The community centre was a hive of activity as hard-hatted students tore down walls to make way for a new 15,000-square-foot town square, just one of the dozens of projects they were involved with over the course of three very busy days.

"It's a chance to help the community, to become involved in a meaningful way, and it's fun," said Lily Kwan, a fourth-year life science student as she shovelled bits of drywall into a wheelbarrow. "It was very tiring when I started but when you start to see how important this project is to the people here, it gets a lot easier."

When construction is completed the town square it will encompass a large swath in the centre of the LEF building and include a cafeteria, a small stage for performances and a children's play area. A BMX bike ramp will be installed in May coinciding with a bicycle safety and a maintenance program and competition organized in conjunction with the Toronto Police Service.

"This will be a shared space, a bit of community within the community, and another physical resource to combat isolation, which is the toughest thing about being poor and new to Canada," said Peter Frampton, the foundation's executive director. "It would be impossible to build any of it without the help of the U of T students."

Of course, tearing down walls also took on a less literal but equally significant meaning during the event, dubbed Alternative Reading Week Days of Service: Building Community by the University's Centre for Community Partnerships (CCP), working collaboratively with LEF to organize the event. Quite simply, it was a chance to dispel some misconceptions and make some connections between young people the world beyond campus life.

"I only knew downtown Toronto before this," said Yuka Fukuda, a first-year life science student from Japan who spent the morning as a reading buddy for children and a conversation partner for adults needing to improve their English skills. "Before this, I thought, Canada is so rich, how poor can you get? But the poverty is different here. It's not about having clean drinking water; the poverty exists in a very real sense that you can only understand when you see it up close."

That eye-opening hands-on experience is exactly what the organizers want the volunteers to take away with them after a long day of tearing down drywall.

"Having the students working side-by-side with people from the community that they're helping, exchanging thoughts and ideas and getting to know them as people, as individuals, is a key part of the volunteer experience," said Karen McCrank, co-ordinator of co-curricular service-learning for CCP.

"There's a lot of strength in this community, vibrancy and energy that I hope the students recognize and appreciate," she said.

McCrank is also hopeful about the positive long-term impact the Alternative Reading Week can have on students. "We hope they come away with seeing a different part of Toronto than the area around the campus that they're familiar with and that they have a better understanding of some of the issues the community is dealing with.

"And hopefully they will they will be inspired to stay involved and become lifelong volunteers, whether here or in their own communities," she added.

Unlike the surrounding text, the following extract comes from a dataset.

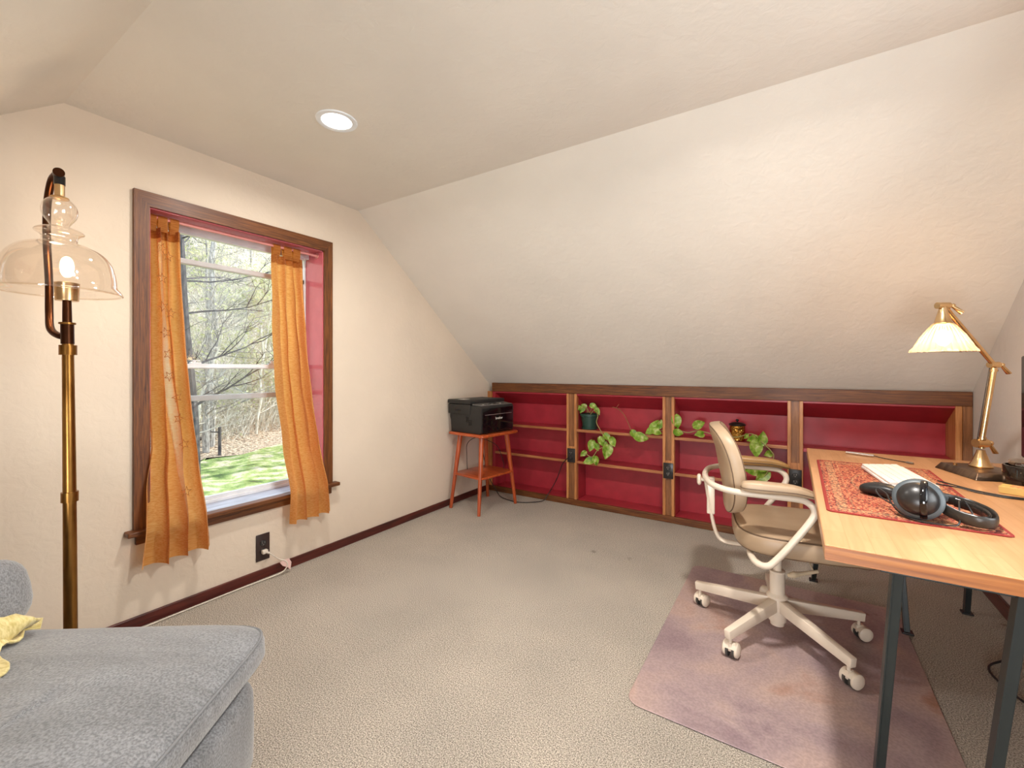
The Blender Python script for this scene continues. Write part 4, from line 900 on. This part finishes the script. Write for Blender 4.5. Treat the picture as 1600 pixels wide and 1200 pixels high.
def cushfn(p):
    q = p.copy(); k = min(1, max(0, 1 - (p.x / .56) ** 4)) * max(0, 1 - (p.y / .48) ** 4)
    if p.z > 0: q.z += .022 * k + .006 * math.sin(9 * p.x + 22 * p.y) * k + .004 * math.sin(30 * p.y + 5 * p.x) * k
    else: q.x -= (.03 if p.x > .4 else 0) * min(1, -p.z / .04); q.y -= (.02 if p.y > .3 else 0) * min(1, -p.z / .04)
    return q
bm = NB(); superbox(bm, .56, .475, .083, .16, .38, 160, 30, (-.56, -.475, .355), fn=cushfn); link('seat_cushion', bm, m_sofa, so, True)
pts = []
for j in range(161):
    th = 2 * PI * j / 160; f = lambda v: math.copysign(abs(v) ** .16, v)
    pts.append(Vector((-.56 + .553 * f(math.cos(th)), -.475 + .468 * f(math.sin(th)), .408)))
link('piping', tube(NB(), pts, .0035, 8), solid('grey_piping', lin(120, 122, 125), .85), so, True)
bm = NB(); superbox(bm, .542, .462, .135, .16, .22, 160, 20, (-.565, -.478, .165)); link('base_frame', bm, m_sofa, so, True)
for x in (-.1, -1.0):
    for y in (-.1, -.86): link('foot', lathe(NB(), [(.022, 0), (.026, .04)], 16, (x, y, 0)), m_black, so, True)
bm = NB(); superbox(bm, .10, .47, .125, .5, .6, 64, 24, (0, 0, 0), Matrix.Translation((-.715, -.485, .545)) @ Matrix.Rotation(R(-14), 4, 'Y')); link('back_cushion', bm, m_sofa, so, True)
bm = NB(); superbox(bm, .12, .475, .36, .2, .3, 64, 20, (-.94, -.475, .40)); link('backrest', bm, m_sofa, so, True)
# throw
bl_ = NB(); rows = []
NX, NY = 44, 50
for i in range(NX + 1):
    row = []
    for j in range(NY + 1):
        u = i / NX; v = j / NY; y = -.095 - .60 * v
        zt = .48 + .65 * min(.16, -.08 - y) ; xe = -.61 + .75 * min(.28, max(0, -.11 - y)) + .02 * math.sin(30 * v)
        xf = -.605; k = min(1, u / .5); m_ = max(0, (u - .5) / .5)
        z = zt + (.462 - zt) * (1 - (1 - k) ** 1.3); x = xf - .012 * (1 - k) + .03 * math.sin(PI * k) + (xe - xf) * m_
        z += .012 * math.sin(24 * v + 6 * u) * (.3 + math.sin(PI * u)) + .007 * math.sin(50 * v * (1 + .2 * u)) + .006
        x += .012 * math.sin(30 * v + 5 * u) * (1 - m_)
        z = max(z, .4655)
        row.append(bl_.verts.new((x, y, z)))
    rows.append(row)
for q, s_ in zip(rows, rows[1:]):
    for j in range(NY): bl_.faces.new((q[j], q[j + 1], s_[j + 1], s_[j]))
m_thr = noise_mat('straw_yellow_throw', [(.35, lin(196, 178, 112)), (.65, lin(226, 212, 156))], 60, 4, .9, stretch=(1, 3, 1), bump=.4, bscale=120, dist=.003, sheen=.3)
th_ = link('throw_blanket', bl_, m_thr, None, True); th_.matrix_world = Matrix.Translation((1.200, .705, 0)) @ Matrix.Rotation(R(35.5), 4, 'Z')
sm = th_.modifiers.new('thick', 'SOLIDIFY'); sm.thickness = .006; sm.offset = 1; tag(th_, 'straw yellow knitted throw draped over the grey back cushion of the sofa', 'blanket')
fr_ = NB()
for k in range(7): tube(fr_, [(-.640 + .004 * k, -.085 - .006 * k, .474), (-.625 + .004 * k, -.062 - .008 * k, .472), (-.605 + .006 * k, -.052 - .007 * k, .468)], .003, 6, 3)
link('fringe', fr_, m_thr, th_, True)

# ------------------------------------------------------------------ outdoors: yard, bank and wooded hillside
def ground_z(x, y):
    d = -x + .55 * (8 - y)      # distance measured across the yard; the lawn reaches further to the right
    z = -2.8 + .12 * math.sin(.5 * x + .3 * y) + .06 * math.sin(1.7 * x - 1.1 * y)
    if d > 17: z += .10 * (d - 17) * min(1, (d - 17) / 6)
    if d > 26: z += .62 * (d - 26) * min(1, (d - 26) / 14)
    return z
def ground(name, d0, d1, y0, y1, nx, ny, mat, ex=0):
    bm = NB(); G = []
    for i in range(nx + 1):
        row = []
        for j in range(ny + 1):
            y = y0 + (y1 - y0) * j / ny; d = d0 + (d1 - d0) * i / nx; d += (.5 * math.sin(.9 * y) + .3 * math.sin(2.3 * y)) if i in ((0,) if ex else (nx,)) else 0
            x = -(d - .55 * (8 - y)); row.append(bm.verts.new((x, y, ground_z(x, y))))
        G.append(row)
    for q, r_ in zip(G, G[1:]):
        for j in range(ny): bm.faces.new((q[j], q[j + 1], r_[j + 1], r_[j]))
    return tag(link(name, bm, mat, None, True), kind='structure')
m_lawn = noise_mat('spring_grass', [(.30, lin(58, 74, 34)), (.40, lin(106, 128, 60)), (.52, lin(150, 162, 96)), (.60, lin(186, 176, 146))], 1.6, 9, .9, bump=.6, bscale=8, dist=.2)
m_litter = noise_mat('leaf_litter', [(.33, lin(96, 78, 62)), (.45, lin(176, 150, 124)), (.55, lin(212, 192, 168)), (.66, lin(150, 128, 104))], 5, 10, .95, bump=1, bscale=7, dist=.3)
m_hill = noise_mat('wooded_ground', [(.32, lin(96, 92, 82)), (.45, lin(176, 168, 150)), (.56, lin(216, 210, 192)), (.68, lin(160, 164, 124))], 1.6, 11, .95, bump=1, bscale=3, dist=.5)
ground('lawn', 2, 18.2, -25, 60, 30, 60, m_lawn)
ground('leaf_bank', 18.2, 27, -25, 60, 20, 60, m_litter, 1)
ground('hillside', 27, 110, -30, 130, 60, 80, m_hill, 1)
fp_ = tag(link('far_meadow', boxm(-33.5, -25.5, 8.2, 12.5, -2.3, -1.95), solid('meadow_green', lin(160, 190, 104), .9)), kind='structure') if False else None
m_bark = noise_mat('grey_bark', [(.35, lin(124, 118, 112)), (.65, lin(192, 186, 178))], 4, 6, .9, stretch=(4, 4, 1), bump=.6)
m_barkd = noise_mat('dark_bark', [(.35, lin(56, 52, 54)), (.65, lin(96, 90, 88))], 4, 6, .9, stretch=(4, 4, 1), bump=.6)
m_twig = noise_mat('pale_twigs', [(.3, lin(176, 164, 146)), (.7, lin(230, 222, 206))], 2, 3, .85)
def bud():
    m, nt, b, o = new_mat('spring_leaves'); co = coords(nt); n = nd(nt, 'ShaderNodeTexNoise'); n.inputs['Scale'].default_value = 1.2; nt.links.new(co, n.inputs['Vector'])
    c = ramp(nt, n.outputs[0], [(.35, lin(170, 174, 124)), (.65, lin(218, 216, 180))]); nt.links.new(c, b.inputs['Base Color']); b.inputs['Roughness'].default_value = .7
    tr = nd(nt, 'ShaderNodeBsdfTranslucent'); nt.links.new(c, tr.inputs[0]); mx = nd(nt, 'ShaderNodeMixShader'); mx.inputs[0].default_value = .4
    nt.links.new(b.outputs[0], mx.inputs[1]); nt.links.new(tr.outputs[0], mx.inputs[2]); nt.links.new(mx.outputs[0], o.inputs[0]); return m
m_bud = bud()
def tree_proto(seed, h, r0, leafy, bark, nb=26, curve=.1):
    rng = random.Random(seed); root = bpy.data.objects.new('bare_tree' if not leafy else 'budding_tree', None); S.collection.objects.link(root)
    tk = NB(); br = NB(); lf = NB()
    P = [Vector((0, 0, -.4))]
    dx, dy = rng.uniform(-curve, curve), rng.uniform(-curve, curve)
    for k in range(1, 9): P.append(Vector((dx * k * h / 16 + rng.uniform(-.1, .1), dy * k * h / 16 + rng.uniform(-.1, .1), h * k / 8)))
    tube(tk, P, r0, 8, 3, rs=[r0 * 1.25, r0, r0 * .8, r0 * .5, r0 * .12])
    def grow(p, d, L, r, lev):
        q = [p]; dd = d.normalized()
        for k in range(4):
            dd = (dd + Vector((rng.uniform(-.3, .3), rng.uniform(-.3, .3), rng.uniform(-.12, .25)))).normalized(); q.append(q[-1] + dd * L / 4)
        tube(br, q, r, 3, 0, rs=[r, r * .3], cap=False)
        if lev:
            for k in range(5 if lev == 2 else 4):
                t = rng.uniform(.25, 1) * 3.99; i = int(t); b0 = q[i].lerp(q[i + 1], t - i)
                grow(b0, dd + Vector((rng.uniform(-1, 1), rng.uniform(-1, 1), rng.uniform(-.5, .7))), L * rng.uniform(.35, .6), max(r * .5, .010), lev - 1)
        if leafy and lev < 2:
            for k in range(leafy):
                c = q[rng.randint(1, 4)] + Vector((rng.uniform(-.25, .25), rng.uniform(-.25, .25), rng.uniform(-.2, .2))); s_ = rng.uniform(.05, .11)
                u = Vector((rng.uniform(-1, 1), rng.uniform(-1, 1), rng.uniform(-1, 1))).normalized() * s_; v = u.orthogonal().normalized() * s_ * .6
                lf.faces.new([lf.verts.new(c + u), lf.verts.new(c + v), lf.verts.new(c - u), lf.verts.new(c - v)])
    for k in range(nb):
        z = rng.uniform(.10, .97) * h; i = min(7, int(z / h * 8)); p = P[i].lerp(P[i + 1], z / h * 8 - i) if i < 8 else P[8]
        a = rng.uniform(0, 2 * PI); grow(p, Vector((math.cos(a), math.sin(a), rng.uniform(-.1, .6))), rng.uniform(.16, .34) * h * (1.15 - .6 * z / h), r0 * .30 * (1.2 - z / h), 2)
    link('trunk', tk, bark, root, True); tag(link('branches', br, bark, root), kind='stuff')
    if leafy: tag(link('foliage', lf, m_bud, root), kind='stuff')
    return root
protos = [tree_proto(1, 13, .13, 0, m_bark), tree_proto(2, 11, .10, 0, m_twig, 30), tree_proto(3, 12, .12, 2, m_bark), tree_proto(4, 8, .07, 0, m_twig, 30, .5), tree_proto(5, 9, .08, 3, m_twig), tree_proto(6, 14, .17, 0, m_barkd, 24)]
rng = random.Random(21)
spots = [(-15.6, 7.0, 5), (-21, 9.6, 0), (-24, 13.4, 3), (-20.5, 8.6, 3)]
for k in range(62):
    d = 21 + 60 * (k / 62) ** 1.1 + rng.uniform(-1, 1); t = rng.uniform(.20, .72)
    x = -d; y = (d + 2.4) * t * .93; 
    if -x + .55 * (8 - y) < 19.5: continue
    spots.append((x, y, rng.choice([0, 1, 2, 2, 3, 4, 4, 1])))
# trees off to the right of the view whose shade falls across the lawn
spots += [(-10.5, 15.5, 0), (-14, 17.5, 5), (-17.5, 16.8, 1), (-7.5, 19, 2)]
used = set(); 
lab = {0: 'bare grey tree on the wooded slope seen through the window', 1: 'slender pale bare tree on the wooded slope seen through the window', 2: 'tall grey tree with yellow-green buds on the slope outside the window', 3: 'leaning low pale bare tree at the foot of the slope outside the window', 4: 'small pale tree with yellow-green buds on the slope outside the window', 5: 'thick dark trunk of the nearest tree at the left edge of the window view'}
grp = {0: 'bare grey trees on the slope', 1: 'slender pale trees on the slope', 2: 'tall budding trees on the slope', 3: 'low leaning trees on the slope', 4: 'small budding trees on the slope', 5: 'large dark trees by the lawn'}
for x, y, k in spots:
    o = protos[k] if k not in used else copy_tree(protos[k]); used.add(k)
    o.location = (x, y, ground_z(x, y)); o.rotation_euler = (0, 0, rng.uniform(0, 6.28)); sc_ = rng.uniform(.85, 1.2); o.scale = (sc_, sc_, sc_)
    tag(o, lab[k], 'tree', grp[k])
# undergrowth: nobody could count the twigs
bm = NB(); rng = random.Random(9)
for k in range(15000):
    d = 18.3 + 40 * rng.random() ** 1.7; t = rng.uniform(.22, .72); x0 = -d; y0 = (d + 2.4) * t * .93
    dd = -x0 + .55 * (8 - y0)
    if dd < 20.5 + rng.random() * 2: continue
    z0 = ground_z(x0, y0); h = rng.uniform(.4, 1.6) * (1 + max(0, dd - 26) * .03); p = Vector((x0, y0, z0 - .05)); q = p + Vector((rng.uniform(-.9, .9), rng.uniform(-.9, .9), h)) ; r_ = q + Vector((rng.uniform(-.7, .7), rng.uniform(-.7, .7), rng.uniform(-.5, .5)))
    w_ = .006 + .0004 * d
    tube(bm, [p, q, r_], w_, 3, 0, rs=[w_, w_ * .4], cap=False)
tag(link('undergrowth', bm, m_twig), 'tangle of pale leafless twigs and brush along the far edge of the lawn', 'brush', None, 'stuff')
bm = NB()
for k in range(2600):
    d = 24 + 45 * rng.random() ** 1.3; t = rng.uniform(.22, .72); x0 = -d; y0 = (d + 2.4) * t * .93
    z0 = ground_z(x0, y0); cl_ = math.sin(.35 * x0 + 1.3 * math.sin(.3 * y0)) * math.sin(.4 * y0)
    if cl_ < .45: continue
    c0 = Vector((x0, y0, z0 + rng.uniform(.3, 3.5)))
    for m_ in range(14):
        c = c0 + Vector((rng.gauss(0, .5), rng.gauss(0, .5), rng.gauss(0, .5))); u = Vector((rng.uniform(-1, 1), rng.uniform(-1, 1), rng.uniform(-1, 1))).normalized() * rng.uniform(.05, .11); v = u.orthogonal() * .7
        bm.faces.new([bm.verts.new(c + u), bm.verts.new(c + v), bm.verts.new(c - u), bm.verts.new(c - v)])
tag(link('budding_brush', bm, m_bud), 'hazy yellow-green budding shrubs scattered over the wooded slope outside', 'brush', None, 'stuff')
# fence post and fallen log at the lawn's edge
t = thing('fence_post', 'short weathered wooden post standing among the leaves at the far lawn edge', 'post', (-20.0, 9.75, ground_z(-20.0, 9.75)))
link('post', tube(NB(), [(0, 0, -.3), (.02, 0, .6), (.0, .01, 1.35)], .07, 10, 3), m_barkd, t, True)
link('rail_stub', tube(NB(), [(0, 0, 1.1), (.02, -.35, 1.16)], .03, 8), m_barkd, t, True)
t = thing('fallen_log', 'dark fallen log lying in the leaf litter behind the lawn', 'log', (-22.3, 8.9, ground_z(-22.3, 8.9)))
link('log', tube(NB(), [(.2, -1.6, .25), (0, 0, .28), (-.1, 1.3, .20)], .14, 10, 4, rs=[.16, .15, .10]), m_barkd, t, True)
link('broken_branch', tube(NB(), [(0, .2, .3), (.1, .5, .7), (.15, .6, 1.1)], .04, 8, 3, rs=[.05, .02]), m_barkd, t, True)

This is the third year that CCP has organized an Alternative Reading Week volunteer program, although in the past it only involved 30 or 40 students who would work at one location. This year, to coincide with LEF's 30th anniversary, the idea was to expand things significantly, with students volunteering at the foundation and throughout the Weston-Mount Dennis community at LEF-related events and activities hosted by schools and church halls.

Not that LEF can't use all the help it can get considering the staggering amount of work that it does to improve the lives of area residents.

"We help more than 10,000 people a year, including 1,100 families," explained Robyn Hoogendam, the foundation's co-ordinator of research and community development, during a tour of the maze of offices and training facilities.

"It's incredible to experience things through their eyes," said Rizwan Azeem, a fourth-year engineering student, admitting that his own eyes were opened in surprising ways by the experience.

"It's an opportunity to interact with people who are so different than the people we see everyday -- students and professors and people around campus -- yet at the same time they're a lot alike. I realized that I really like kids. It was a discovery for me. Volunteering also gives you such an incredibly good feeling, like you have done something important or meaningful, that it's something I want to continue, to make LEF and volunteering a part of my life."